Restructure Esscom but don’t compromise on security, says tourism body

Security forces stand guard outside the Eastern Sabah Security Command headquarters in Lahad Datu, Sabah. (Bernama pic)

KOTA KINABALU: A major tourism body has welcomed news that the Eastern Sabah Security Command (Esscom) could be restructured but warns that the tourism industry still expects better protection.

Malaysian Association of Tour and Travel Agents (Matta) president Tan Kok Liang said any proposed restructuring would be welcomed, as long as there is “zero tolerable error”.

“This means no more kidnapping incidents. That is the tourism and business community’s expectation. Safety and security are vital. Any cost-cutting at the expense of security may have adverse implications.

“Can Putrajaya guarantee no more kidnappings after the restructuring? Lack of funds is a bad excuse… it should rather prioritise the spending,” he told FMT.

Sabah Chief Minister Shafie Apdal previously pledged the state’s full support for the restructuring of Esscom but said that security efforts should not be compromised.

He said Sabah welcomed any proposal put forward, even if it involved cost-cutting, but that the effectiveness of Esscom’s role in Sabah must not be compromised.
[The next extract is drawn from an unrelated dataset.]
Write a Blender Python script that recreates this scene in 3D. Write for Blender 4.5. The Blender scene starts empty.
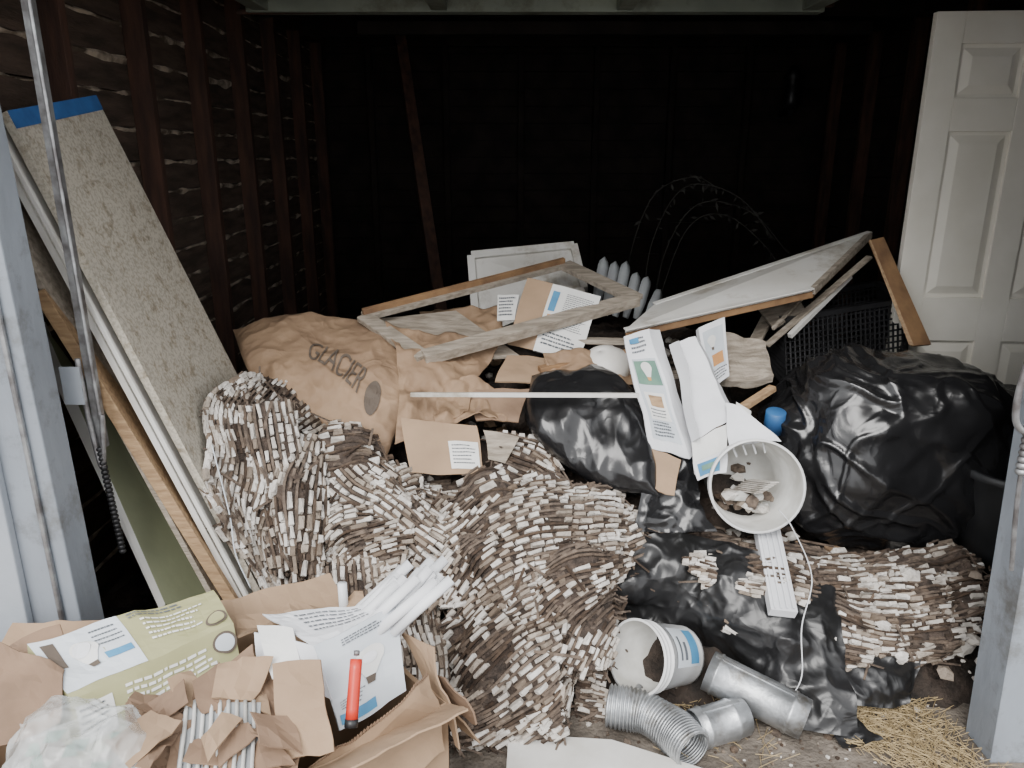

Inspector-General of Police Abdul Hamid Bador was reported by an online news portal as saying he had no plans to disband Esscom.

Instead, he said, Esscom would be restructured to improve law and order.

It was earlier reported that the federal government intends to scrap the six-year-old initiative, introduced by the previous administration in 2013 following an incursion by militants from the southern Philippines.

Tan said the security forces had done their best to ensure safety in Sabah’s east coast but that more is needed.

He noted that Sabah has 244,140 sq km of water and a 1,359km coastline, saying more assets must be mobilised, particularly in the east coast to improve tourist confidence.

“The travel advisories (by foreign governments) have already stifled tourism operations in the east coast,” he said.